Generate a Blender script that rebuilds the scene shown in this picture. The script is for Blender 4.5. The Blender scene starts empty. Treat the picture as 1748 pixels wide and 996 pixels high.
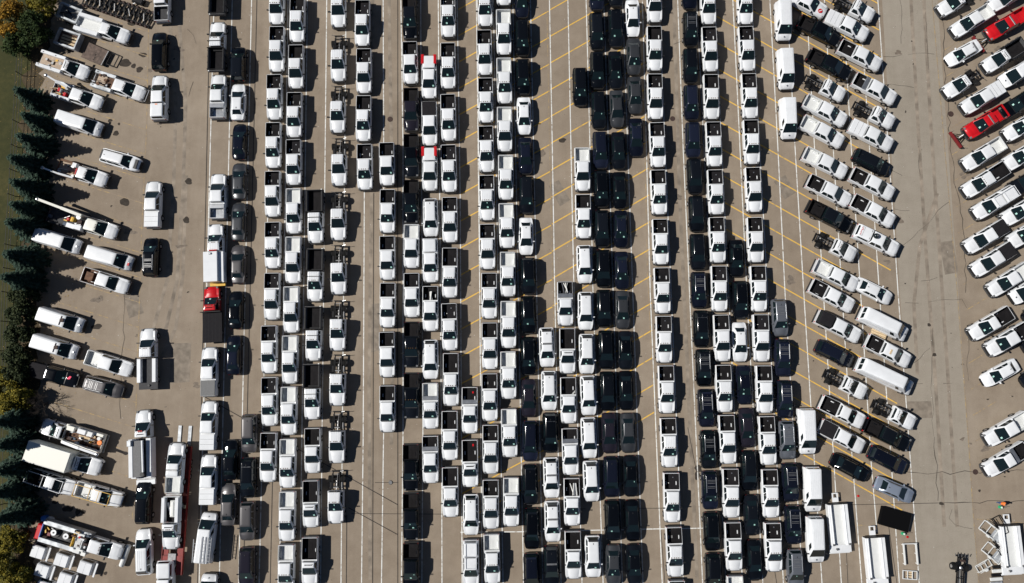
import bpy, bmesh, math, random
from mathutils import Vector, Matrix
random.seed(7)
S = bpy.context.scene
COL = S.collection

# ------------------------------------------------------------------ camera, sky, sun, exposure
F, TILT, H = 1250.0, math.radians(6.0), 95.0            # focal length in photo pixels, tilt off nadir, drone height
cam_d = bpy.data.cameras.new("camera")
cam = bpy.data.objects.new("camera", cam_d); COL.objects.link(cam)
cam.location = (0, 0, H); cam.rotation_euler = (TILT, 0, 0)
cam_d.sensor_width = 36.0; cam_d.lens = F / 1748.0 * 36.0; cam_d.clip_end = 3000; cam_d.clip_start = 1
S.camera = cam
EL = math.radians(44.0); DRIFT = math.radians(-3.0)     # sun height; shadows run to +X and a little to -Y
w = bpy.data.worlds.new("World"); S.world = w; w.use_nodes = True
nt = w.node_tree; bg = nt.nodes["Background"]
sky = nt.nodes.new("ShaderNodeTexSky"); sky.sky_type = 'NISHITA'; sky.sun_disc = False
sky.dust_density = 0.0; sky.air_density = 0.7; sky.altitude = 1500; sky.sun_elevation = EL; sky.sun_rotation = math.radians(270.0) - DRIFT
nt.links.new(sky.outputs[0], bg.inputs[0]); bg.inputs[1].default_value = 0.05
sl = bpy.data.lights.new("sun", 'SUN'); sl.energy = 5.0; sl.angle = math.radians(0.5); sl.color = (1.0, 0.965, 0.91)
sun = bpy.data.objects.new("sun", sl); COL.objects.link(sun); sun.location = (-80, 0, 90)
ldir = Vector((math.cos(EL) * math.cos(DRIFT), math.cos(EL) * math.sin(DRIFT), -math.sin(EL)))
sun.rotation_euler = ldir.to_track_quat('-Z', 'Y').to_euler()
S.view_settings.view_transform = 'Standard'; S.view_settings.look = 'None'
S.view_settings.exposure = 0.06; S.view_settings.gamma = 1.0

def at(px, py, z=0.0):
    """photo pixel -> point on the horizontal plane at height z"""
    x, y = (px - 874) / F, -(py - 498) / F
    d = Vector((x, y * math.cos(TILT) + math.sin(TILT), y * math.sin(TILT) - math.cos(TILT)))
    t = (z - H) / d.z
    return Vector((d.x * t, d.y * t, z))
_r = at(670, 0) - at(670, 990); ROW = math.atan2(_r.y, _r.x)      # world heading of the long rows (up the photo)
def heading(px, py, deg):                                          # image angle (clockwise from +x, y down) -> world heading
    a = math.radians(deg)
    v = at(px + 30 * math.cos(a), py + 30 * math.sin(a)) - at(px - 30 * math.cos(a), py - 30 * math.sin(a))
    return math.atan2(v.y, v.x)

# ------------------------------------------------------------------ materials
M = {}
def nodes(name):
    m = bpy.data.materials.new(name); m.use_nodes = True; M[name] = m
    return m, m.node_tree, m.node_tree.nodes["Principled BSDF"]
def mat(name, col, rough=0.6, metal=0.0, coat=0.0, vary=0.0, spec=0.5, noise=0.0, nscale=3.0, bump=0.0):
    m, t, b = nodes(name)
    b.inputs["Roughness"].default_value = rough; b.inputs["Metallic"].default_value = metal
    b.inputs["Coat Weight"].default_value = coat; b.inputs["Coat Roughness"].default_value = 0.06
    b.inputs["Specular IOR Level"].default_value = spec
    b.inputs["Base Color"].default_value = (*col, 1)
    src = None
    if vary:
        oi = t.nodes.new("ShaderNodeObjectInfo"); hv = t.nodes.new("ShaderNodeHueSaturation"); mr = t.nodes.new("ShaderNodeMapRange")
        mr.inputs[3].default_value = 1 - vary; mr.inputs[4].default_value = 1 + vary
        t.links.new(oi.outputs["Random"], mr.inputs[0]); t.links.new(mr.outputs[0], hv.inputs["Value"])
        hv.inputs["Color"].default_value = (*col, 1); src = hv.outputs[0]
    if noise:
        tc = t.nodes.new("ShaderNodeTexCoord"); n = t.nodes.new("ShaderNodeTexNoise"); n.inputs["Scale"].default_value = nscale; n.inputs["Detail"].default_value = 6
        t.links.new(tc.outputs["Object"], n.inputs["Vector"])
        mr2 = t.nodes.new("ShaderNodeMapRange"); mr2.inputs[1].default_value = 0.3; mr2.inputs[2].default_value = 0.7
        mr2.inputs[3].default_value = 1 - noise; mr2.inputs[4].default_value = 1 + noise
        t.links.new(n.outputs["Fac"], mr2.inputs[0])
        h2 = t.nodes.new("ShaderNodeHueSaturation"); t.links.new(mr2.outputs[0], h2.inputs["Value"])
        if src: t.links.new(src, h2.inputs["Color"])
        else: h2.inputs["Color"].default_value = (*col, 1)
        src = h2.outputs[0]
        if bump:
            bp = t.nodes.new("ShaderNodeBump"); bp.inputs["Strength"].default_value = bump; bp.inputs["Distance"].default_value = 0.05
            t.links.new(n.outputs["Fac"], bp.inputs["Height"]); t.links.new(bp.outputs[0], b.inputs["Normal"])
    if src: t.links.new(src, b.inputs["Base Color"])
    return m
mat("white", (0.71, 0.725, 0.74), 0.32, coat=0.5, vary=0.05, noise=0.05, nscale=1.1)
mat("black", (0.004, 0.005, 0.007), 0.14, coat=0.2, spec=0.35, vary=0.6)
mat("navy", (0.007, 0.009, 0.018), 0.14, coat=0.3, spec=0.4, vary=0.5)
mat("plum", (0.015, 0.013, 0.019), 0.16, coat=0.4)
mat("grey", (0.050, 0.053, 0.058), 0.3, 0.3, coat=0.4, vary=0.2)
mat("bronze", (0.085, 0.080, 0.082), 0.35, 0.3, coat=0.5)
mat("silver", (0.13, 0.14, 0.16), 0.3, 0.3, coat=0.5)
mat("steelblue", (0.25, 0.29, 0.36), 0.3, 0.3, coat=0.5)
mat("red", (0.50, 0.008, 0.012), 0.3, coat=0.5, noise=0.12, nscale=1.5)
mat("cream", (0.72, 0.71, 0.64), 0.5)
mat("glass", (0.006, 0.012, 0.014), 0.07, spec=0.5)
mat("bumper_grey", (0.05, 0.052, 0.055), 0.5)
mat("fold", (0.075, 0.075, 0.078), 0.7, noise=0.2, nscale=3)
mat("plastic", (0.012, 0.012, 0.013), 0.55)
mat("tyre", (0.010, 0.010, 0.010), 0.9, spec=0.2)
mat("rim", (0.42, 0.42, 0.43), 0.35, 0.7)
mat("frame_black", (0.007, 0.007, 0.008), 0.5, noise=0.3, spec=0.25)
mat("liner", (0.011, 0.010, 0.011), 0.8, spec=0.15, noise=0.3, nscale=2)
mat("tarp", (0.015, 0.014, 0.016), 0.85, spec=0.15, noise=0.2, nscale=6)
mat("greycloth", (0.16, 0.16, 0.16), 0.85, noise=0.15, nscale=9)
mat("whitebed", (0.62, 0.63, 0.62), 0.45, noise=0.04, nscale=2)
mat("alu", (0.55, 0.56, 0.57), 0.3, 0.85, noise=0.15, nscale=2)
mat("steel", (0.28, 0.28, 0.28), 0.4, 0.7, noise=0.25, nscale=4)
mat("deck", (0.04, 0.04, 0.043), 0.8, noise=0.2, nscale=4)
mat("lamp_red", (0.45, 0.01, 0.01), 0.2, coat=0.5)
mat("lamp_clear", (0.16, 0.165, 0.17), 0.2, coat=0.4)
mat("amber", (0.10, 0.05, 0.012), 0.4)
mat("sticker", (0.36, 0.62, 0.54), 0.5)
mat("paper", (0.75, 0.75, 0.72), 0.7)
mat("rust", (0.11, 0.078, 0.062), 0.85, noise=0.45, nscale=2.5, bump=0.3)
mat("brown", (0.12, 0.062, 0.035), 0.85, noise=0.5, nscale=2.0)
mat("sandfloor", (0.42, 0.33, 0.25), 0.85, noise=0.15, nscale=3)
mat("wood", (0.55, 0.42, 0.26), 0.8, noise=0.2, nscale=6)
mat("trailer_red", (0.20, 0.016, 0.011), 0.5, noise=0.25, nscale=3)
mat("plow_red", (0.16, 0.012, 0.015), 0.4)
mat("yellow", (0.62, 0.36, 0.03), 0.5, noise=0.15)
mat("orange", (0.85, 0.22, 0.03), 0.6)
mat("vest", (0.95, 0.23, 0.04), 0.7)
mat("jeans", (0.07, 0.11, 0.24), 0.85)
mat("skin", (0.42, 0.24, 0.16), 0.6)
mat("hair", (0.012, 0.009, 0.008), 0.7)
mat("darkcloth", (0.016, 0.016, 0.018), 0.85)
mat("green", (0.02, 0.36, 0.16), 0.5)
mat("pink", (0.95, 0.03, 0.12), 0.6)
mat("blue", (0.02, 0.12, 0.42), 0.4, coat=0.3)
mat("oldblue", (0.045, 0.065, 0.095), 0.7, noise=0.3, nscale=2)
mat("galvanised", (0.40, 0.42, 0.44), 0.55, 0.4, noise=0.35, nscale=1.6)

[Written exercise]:
Your task is to return the lines above, from the first one up to and including the line containing "COL = S.collection", minus any pictures.

[Written response]:
Generate a Blender script that rebuilds the scene shown in this picture. The script is for Blender 4.5. The Blender scene starts empty. Treat the picture as 1748 pixels wide and 996 pixels high.
import bpy, bmesh, math, random
from mathutils import Vector, Matrix
random.seed(7)
S = bpy.context.scene
COL = S.collection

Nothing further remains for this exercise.